Was Mägen füllt, schadet jedoch der Natur: Nitratbelastung von Gewässern,
Förderung von Pestizid-Resistenzen sowie der Verlust der Artenvielfalt.
Innerhalb der letzten 40 Jahre ist zudem ein Drittel der fruchtbaren
Oberböden durch die intensive Landwirtschaft verloren gegangen. Die
Ernährungs- und Landwirtschaftsorganisation der Vereinten Nationen FAO
schätzt jedoch, dass die Weizenproduktion bis 2050 um 77 Prozent zulegen
müsste, um die wachsende Weltbevölkerung zu versorgen. Gleichzeitig wird
der Klimawandel auf den Äckern wüten oder tut dies schon: Hitze, Dürre,
Versalzung, mehr Pflanzenkrankheiten – all das mindert die Erträge.
Was tun? Das fragt man sich darum in vielen Forschungsinstituten dieser
Welt, etwa auch in Freising, Weihenstephan, im Labor des
Agrarwissenschaftlers Senthold Asseng. Er hat berechnet, dass sich mit
jedem Grad Erderwärmung der Weizenertrag je nach Region um 1 bis 6 Prozent
reduzieren wird.
Doch der Freisinger Forscher arbeitet auch an Lösungen. In einer 2020
erschienenen Studie hat er untersucht, ob Vertical Farming die
Weizenerträge steigern kann. Dafür simulierten er und sein Team ein
Hochhaus, 120 Meter hoch, das in jeder der 100 Etagen bis zu 50 cm hohe
Weizenpflanzen beherbergt.

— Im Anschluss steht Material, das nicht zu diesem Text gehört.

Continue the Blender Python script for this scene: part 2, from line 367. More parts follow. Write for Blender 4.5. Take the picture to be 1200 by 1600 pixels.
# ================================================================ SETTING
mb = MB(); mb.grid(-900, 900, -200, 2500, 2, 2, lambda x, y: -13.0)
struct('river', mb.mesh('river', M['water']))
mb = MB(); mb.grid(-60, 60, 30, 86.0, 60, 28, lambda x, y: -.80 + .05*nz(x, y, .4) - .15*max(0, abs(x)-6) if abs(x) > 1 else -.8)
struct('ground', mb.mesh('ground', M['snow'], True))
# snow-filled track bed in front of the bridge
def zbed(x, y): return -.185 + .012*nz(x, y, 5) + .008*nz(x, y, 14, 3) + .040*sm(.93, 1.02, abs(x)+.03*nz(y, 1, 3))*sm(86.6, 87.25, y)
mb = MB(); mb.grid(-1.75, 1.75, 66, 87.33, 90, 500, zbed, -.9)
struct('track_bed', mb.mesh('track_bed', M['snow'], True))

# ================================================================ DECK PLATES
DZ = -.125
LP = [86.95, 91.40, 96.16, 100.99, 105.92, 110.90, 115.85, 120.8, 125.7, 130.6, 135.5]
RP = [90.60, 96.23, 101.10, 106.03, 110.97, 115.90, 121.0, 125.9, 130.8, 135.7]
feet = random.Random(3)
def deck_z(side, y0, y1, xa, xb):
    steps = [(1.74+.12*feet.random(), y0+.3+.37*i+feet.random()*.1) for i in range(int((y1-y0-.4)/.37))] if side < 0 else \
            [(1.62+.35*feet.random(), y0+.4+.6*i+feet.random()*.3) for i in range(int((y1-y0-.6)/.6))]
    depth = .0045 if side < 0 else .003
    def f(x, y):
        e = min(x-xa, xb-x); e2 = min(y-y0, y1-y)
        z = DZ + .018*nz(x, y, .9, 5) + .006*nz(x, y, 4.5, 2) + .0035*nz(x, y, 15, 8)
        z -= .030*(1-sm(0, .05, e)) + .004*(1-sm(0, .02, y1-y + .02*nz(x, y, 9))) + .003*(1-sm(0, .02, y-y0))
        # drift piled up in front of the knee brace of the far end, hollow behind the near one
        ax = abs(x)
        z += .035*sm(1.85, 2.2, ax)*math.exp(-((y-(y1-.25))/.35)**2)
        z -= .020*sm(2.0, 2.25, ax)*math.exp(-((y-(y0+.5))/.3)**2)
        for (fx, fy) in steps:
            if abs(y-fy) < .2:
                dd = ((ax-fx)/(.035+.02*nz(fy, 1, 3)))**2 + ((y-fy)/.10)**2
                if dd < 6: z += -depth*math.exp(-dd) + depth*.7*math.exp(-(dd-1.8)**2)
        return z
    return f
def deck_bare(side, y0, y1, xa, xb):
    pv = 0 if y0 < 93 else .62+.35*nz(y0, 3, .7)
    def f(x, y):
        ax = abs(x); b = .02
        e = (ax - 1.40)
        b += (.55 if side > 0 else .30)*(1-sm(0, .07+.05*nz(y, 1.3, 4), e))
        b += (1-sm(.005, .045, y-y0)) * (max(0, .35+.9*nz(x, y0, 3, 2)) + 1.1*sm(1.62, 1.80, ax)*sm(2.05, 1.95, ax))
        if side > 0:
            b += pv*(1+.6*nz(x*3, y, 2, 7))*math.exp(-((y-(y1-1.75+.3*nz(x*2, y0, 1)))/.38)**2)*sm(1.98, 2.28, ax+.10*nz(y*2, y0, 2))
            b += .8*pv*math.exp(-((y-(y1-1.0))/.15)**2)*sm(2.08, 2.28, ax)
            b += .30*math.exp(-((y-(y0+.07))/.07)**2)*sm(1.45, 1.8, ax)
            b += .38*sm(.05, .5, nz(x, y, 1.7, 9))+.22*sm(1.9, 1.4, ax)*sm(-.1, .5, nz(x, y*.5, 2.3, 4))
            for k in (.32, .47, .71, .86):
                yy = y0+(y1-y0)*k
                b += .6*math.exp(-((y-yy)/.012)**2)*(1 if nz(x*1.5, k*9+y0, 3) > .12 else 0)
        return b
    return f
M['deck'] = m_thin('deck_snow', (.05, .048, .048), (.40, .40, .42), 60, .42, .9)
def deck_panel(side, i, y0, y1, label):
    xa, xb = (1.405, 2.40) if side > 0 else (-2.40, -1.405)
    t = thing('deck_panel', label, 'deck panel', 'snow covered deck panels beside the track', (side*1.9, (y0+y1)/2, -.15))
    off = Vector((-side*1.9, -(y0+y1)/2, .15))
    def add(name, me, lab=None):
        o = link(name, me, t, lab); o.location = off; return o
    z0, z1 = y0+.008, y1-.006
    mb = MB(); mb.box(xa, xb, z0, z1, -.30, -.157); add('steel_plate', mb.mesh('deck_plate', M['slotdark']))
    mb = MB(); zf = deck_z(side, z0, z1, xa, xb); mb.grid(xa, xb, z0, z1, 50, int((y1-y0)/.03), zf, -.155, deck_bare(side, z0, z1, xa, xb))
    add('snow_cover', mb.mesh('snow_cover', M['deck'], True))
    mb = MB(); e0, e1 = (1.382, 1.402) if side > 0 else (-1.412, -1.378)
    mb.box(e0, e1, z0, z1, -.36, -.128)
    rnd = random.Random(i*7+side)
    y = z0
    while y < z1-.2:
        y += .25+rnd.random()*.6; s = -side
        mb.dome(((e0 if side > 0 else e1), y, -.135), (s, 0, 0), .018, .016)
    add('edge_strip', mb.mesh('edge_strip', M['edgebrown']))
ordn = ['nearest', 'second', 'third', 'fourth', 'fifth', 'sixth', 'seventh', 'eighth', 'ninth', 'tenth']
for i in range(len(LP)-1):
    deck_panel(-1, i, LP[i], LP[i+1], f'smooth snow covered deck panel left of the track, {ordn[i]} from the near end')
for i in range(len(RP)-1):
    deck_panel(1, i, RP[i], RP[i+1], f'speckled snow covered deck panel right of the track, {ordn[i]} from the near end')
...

Eine von der NASA für die Raumfahrt entwickelte
Weizensorte wächst dort ohne Boden und wird rund um die Uhr mit Licht,
Nährstoffen, Wasser, Raumklima versorgt. Bis zu fünf Ernten pro Jahr wären
so möglich, so Asseng. Normalerweise sei es nur eine.
Dadurch sind die Erträge 6.000-mal höher als auf dem Acker. Zudem werden
ohne die Keime aus dem Boden keine Pestizide benötigt und auch das Wasser
kann zu 90 Prozent wieder in den Kreislauf zurückgeführt werden. Die Crux:
Der immens hohe Energieverbrauch durch Beleuchtung und Klimatisierung. Das
daraus hergestellte Brot ist dadurch unbezahlbar. „Sicher müsste Vertical
Farming subventioniert werden, aber das müssen auch Produkte, die vom Acker
stammen“, meint Asseng.
Ein anderer Ansatz ist, Umweltschutz mit dem konventionellen Anbau zu
versöhnen. Wissenschaftler analysieren, was viele Bio-Bauern tagtäglich auf
dem Acker praktizieren: Fruchtfolgen, Mischkulturen, Blühstreifen oder
Mulchen. Fruchtfolgen etwa, also der Anbau von verschiedenen Pflanzen
nacheinander, verbessern den Humusgehalt und damit auch die CO2-Bindung im
Boden. Zudem spart man mineralischen Dünger, wenn vor der Aussaat des
Winterweizens auf dem Feld Hülsenfrüchte wie Ackerbohnen wachsen. Denn
diese fixieren Stickstoff aus der Luft, der dann auch dem Weizen zugute
kommt. Die Weizenerträge legten in einem finnischen Langzeit-Feldversuch um
13 bis 30 Prozent zu, wenn sie abwechselnd mit Raps, Erbsen und Gerste
wuchsen.
„Die Wissenschaft muss noch viel besser begreifen, wie Ökosysteme
funktionieren, von der Streuobstwiese bis zur Savannenlandschaft“, sagt
Beat Keller, Pflanzengenetiker an der Universität Zürich. „Jede Pflanze hat
in einem solchen Räderwerk eine Funktion.“ Der zunehmende Fokus auf eine
Ökologisierung der Landwirtschaft führt auch dazu, dass man nicht nur
herkömmliche Getreide wie Weizen erforscht, sondern Hirse oder Quinoa, die
mit Dürre besser umgehen können.
Andere Forschende beschäftigen sich mit der Genetik der Pflanzen, um Weizen
gegen Hitze, Dürre oder Schaderreger wie den Mehltau immun zu machen.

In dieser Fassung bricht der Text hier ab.